Product Code: 538292500
Artist: Waterboys The
Origin: UK & Europe
Label: BMG (2017)
Format: 2 X LP
Availability: In Stock
Condition:
Cover: M
Record: M
Genre: Pop N

Out Of All This Blue

Sealed brand new double album housed in a gatefold cover.

Mike Scott takes his long-running Irish/Scottish folk rock band the Waterboys into new terrain on his latest LP—incorporating four-four disco stomp, a heavy dose of hip-hop, and romantic love.

Mike Scott has never been one for small gestures. It takes some measure of chutzpah to describe your art as “big music,” which is precisely what Scott did on a 1984 single by his Scottish/Irish folk rock band, the Waterboys. “Big music”—like an earnest, echoing fusion of Bruce Springsteen and Van Morrison—was a term amorphous enough that not even indie stalwart Alan McGee could explain it. But the very name conveyed ambition, or arrogance, and those are the two qualities that have been constants in Scott’s work, no matter who is in the Waterboys or what kind of music they’re playing.

Take Out of All This Blue, the new album from the Waterboys that marks a clear departure from their best-known records: the galvanizing 1985 LP This Is the Sea and 1988’s ramshackle Fisherman’s Blues. In its simplest incarnation, it’s a 23-track double album running 96 minutes, but add the 11-track bonus disc to the mix and Out of All This Blue balloons to two hours and 16 minutes. What spurred Mike Scott to indulge in his loquacious tendencies? A new love, naturally. Between 2015’s Modern Blues and Out of All This Blue, he fell in love and married the Japanese artist Megumi Igarashi—better known as Rokudenashiko—and the couple had a child. All this joy informs the songs and spirit of Out of All This Blue, whose very title, if viewed from a certain angle, suggests a triumphant emergence from sadness.

Along with a new romance comes a new set of influences for Scott. He accentuates the R&B that lurked on the edges of Modern Blues, insisting his “soul is in Memphis” even if “his ass is in Nashville, Tennessee” on a song named for the latter city. He hauls out a glitter ball for the four-four disco stomp “Monument” and adds a heavy dose of hip-hop. Scott realizes he is a few decades late to this game, but he maintains hip-hop is “still a changing frontier” of “reckless freedom.” These admirable sentiments are somewhat undermined by “Yamaben,” which sounds like the ghost of the Stereo MC’s, and how Scott thought it was wise to call an interlude “Hiphopstrumental 4 (Scatman),” a title that is pretty much the walking definition of a dad joke.

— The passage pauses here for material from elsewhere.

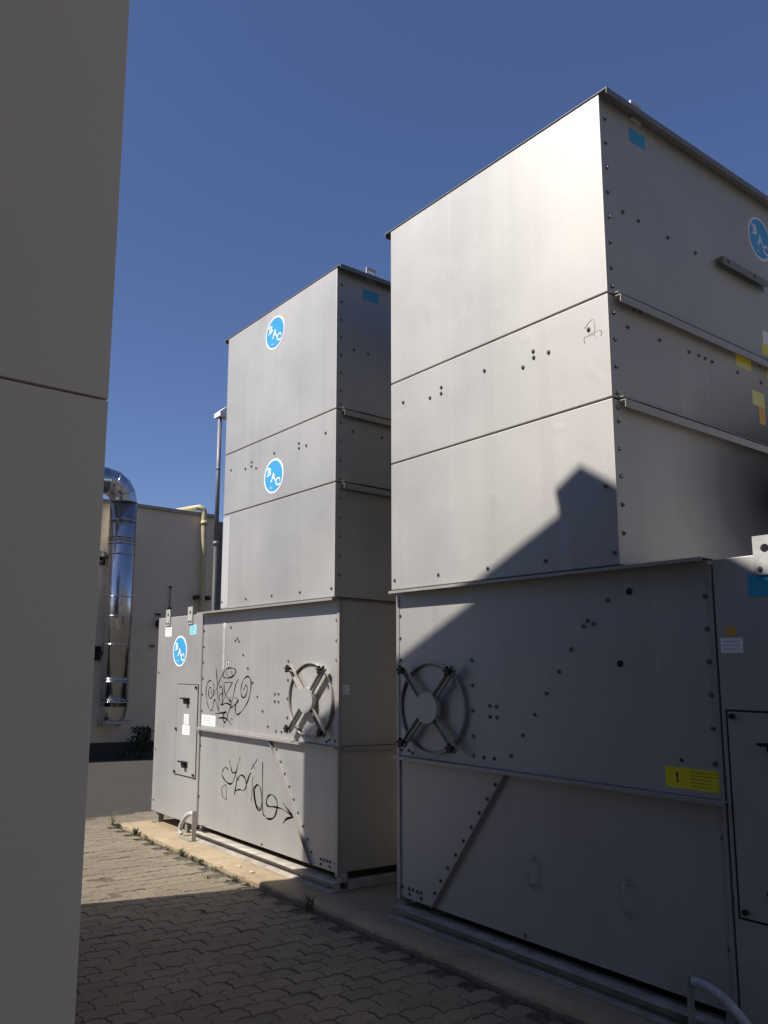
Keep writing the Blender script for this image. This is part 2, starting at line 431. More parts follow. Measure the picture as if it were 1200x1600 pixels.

Such misses may be inevitable on an album as long as Out of All This Blue, but as the record crawls to its conclusion, these absurdities—which find companions in all manner of music and words—are ingratiating because they stem from Scott’s inherent pomp. Nearly 35 years after the Waterboys’ full-length debut, he’s still besotted by poets and idols, as apt to churn out purple prose as crack a wry aside. He’s the kind of guy who places equal weight on the questions “can you live with a man without becoming his mother” and “can you tell me the last six books you read” when courting a potential paramour (“If the answer is yeah,” he sings, then he’s into you).

If anything, Scott’s romantic instincts are accentuated in an unprecedented way on Out of All This Blue because so much of this lengthy album is devoted to love songs. Scott may ponder the question “Do We Choose Who We Love” on the track of the same name, but he doesn’t hesitate to single out Rokudenashiko or nod to her via a song named after a Japanese term of endearment (“Payo Payo Chin”). Coming from a singer/songwriter who used to strive to write for the world at large, such specificity is endearing—endearing enough that it can often excuse the dorky dance beats and other gauche production decisions. After all, part of Scott’s charm is his willingness to risk embarrassment, so it seems only right that an unfettered and smitten Scott feels free to let it all hang out on Out of All This Blue, both for good and ill.